Judge William Elfving, of the Santa Clara County Superior Court in California, said Monday that Imation must pay a 30 percent royalty to Quantum on its DLT tape cartridges.

"After two years of collecting Quantum's trade secrets and benefiting from their use, Imation has repudiated the license agreement without authorization," Elfving said in a ruling.

Imation had been working with Quantum to qualify the tapes for use on Quantum's tape drives but hadn't achieved certification. Imation began selling the tapes anyway and filed an antitrust lawsuit lawsuit alleging Quantum was fixing prices, but Quantum countersued, arguing Imation had misappropriated Quantum trade secrets.

Elfving didn't agree to Quantum's demand that Imation halt shipments of its DLT tapes, however, and Imation will continue selling them, said Brad Allen, Imation's vice president of corporate communications and investor relations.

"We welcome the ruling in that it denies Quantum's bid to try to exclude us from the market. We believe we will prevail at full trial," Allen said.

Allen also said the 30 percent royalty rate the judge imposed shows why Quantum has an interest in keeping DLT tape cartridge prices high.

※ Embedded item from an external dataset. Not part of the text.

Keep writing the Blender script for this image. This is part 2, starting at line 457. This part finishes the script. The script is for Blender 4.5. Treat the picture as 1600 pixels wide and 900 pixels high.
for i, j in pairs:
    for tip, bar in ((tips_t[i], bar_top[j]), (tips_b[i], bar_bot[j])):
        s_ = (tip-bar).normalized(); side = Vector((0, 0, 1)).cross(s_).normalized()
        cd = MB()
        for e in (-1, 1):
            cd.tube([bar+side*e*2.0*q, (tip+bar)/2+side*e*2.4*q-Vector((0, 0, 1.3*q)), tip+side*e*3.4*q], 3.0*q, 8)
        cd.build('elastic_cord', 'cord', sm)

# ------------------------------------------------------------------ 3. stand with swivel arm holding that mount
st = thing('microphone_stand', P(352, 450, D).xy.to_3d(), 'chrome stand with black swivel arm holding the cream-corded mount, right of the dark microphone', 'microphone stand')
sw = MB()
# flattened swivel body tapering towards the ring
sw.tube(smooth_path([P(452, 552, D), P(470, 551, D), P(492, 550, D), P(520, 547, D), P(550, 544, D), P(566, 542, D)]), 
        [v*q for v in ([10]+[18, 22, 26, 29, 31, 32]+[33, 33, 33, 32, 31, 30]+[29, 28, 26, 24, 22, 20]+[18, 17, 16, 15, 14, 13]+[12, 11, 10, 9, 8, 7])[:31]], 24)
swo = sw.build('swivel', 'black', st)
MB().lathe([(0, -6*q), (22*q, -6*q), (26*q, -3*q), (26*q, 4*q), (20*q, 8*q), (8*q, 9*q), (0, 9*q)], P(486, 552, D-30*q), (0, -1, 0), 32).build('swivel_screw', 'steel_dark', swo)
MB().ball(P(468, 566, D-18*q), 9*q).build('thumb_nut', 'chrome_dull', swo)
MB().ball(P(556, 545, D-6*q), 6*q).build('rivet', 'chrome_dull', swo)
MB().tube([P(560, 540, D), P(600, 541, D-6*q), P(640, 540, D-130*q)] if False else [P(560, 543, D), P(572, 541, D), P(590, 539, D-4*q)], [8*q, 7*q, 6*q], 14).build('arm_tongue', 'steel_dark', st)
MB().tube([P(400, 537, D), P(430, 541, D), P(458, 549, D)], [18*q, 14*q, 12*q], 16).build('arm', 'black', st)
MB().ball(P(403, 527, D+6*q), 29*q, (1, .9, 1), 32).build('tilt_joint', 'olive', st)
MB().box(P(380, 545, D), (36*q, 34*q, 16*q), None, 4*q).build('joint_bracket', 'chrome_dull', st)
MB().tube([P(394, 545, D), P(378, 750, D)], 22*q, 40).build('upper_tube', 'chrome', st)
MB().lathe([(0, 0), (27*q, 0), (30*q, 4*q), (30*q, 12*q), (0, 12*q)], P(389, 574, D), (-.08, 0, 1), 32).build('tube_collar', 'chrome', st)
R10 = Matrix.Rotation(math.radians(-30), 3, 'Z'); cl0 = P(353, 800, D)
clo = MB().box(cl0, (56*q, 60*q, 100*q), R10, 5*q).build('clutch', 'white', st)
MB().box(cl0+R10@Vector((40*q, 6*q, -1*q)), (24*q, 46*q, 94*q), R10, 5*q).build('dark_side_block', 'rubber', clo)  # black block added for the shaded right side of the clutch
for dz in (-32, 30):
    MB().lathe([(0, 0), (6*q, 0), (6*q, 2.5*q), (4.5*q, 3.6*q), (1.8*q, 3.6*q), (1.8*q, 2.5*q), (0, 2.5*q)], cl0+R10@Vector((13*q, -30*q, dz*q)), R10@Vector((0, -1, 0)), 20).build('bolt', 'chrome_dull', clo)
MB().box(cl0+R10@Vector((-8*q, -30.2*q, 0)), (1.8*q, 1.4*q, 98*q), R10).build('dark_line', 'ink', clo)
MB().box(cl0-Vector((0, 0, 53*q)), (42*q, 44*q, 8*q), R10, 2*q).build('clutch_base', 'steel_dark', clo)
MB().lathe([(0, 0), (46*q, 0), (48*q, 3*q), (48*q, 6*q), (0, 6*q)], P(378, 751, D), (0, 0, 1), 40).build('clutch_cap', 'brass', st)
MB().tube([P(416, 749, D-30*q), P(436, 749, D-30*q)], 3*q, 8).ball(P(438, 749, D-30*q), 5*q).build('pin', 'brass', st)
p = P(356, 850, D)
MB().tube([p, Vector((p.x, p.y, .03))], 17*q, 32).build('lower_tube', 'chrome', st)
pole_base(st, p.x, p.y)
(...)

"The higher they can fix prices, the more revenue they get at 30 percent," he said. Typical royalties for tape products are less than 10 percent, he said.

Currently, the DLT cartridges, used to back up data stored on servers, have a street price in the mid-$40 range, Allen said. He refused to say whether the company would change its pricing but said its DLT tapes will be priced competitively.

But the 30 percent royalty the judge imposed isn't necessarily what Quantum charges in general, said John Gannon, the newly appointed president of the DLT tape group. "The actual royalty agreements we have with suppliers is not discussed," he said.

But Allen said Quantum sought a 30 percent royalty before the companies' legal wrangling, and that's the royalty other licensees have told Imation they must pay.

Overall, Quantum was pleased with the ruling.

"The judge has vindicated the position that we've taken, that Imation is in violation of our patents and our trade secrets in shipping this media without having a license, which they'd get with full qualification of the media," Gannon said.

Gannon, formerly with Quantum's hard-disk business before that group was sold to Maxtor, replaced Barbara Nelson, who now is Quantum's executive vice president for corporate marketing and strategy.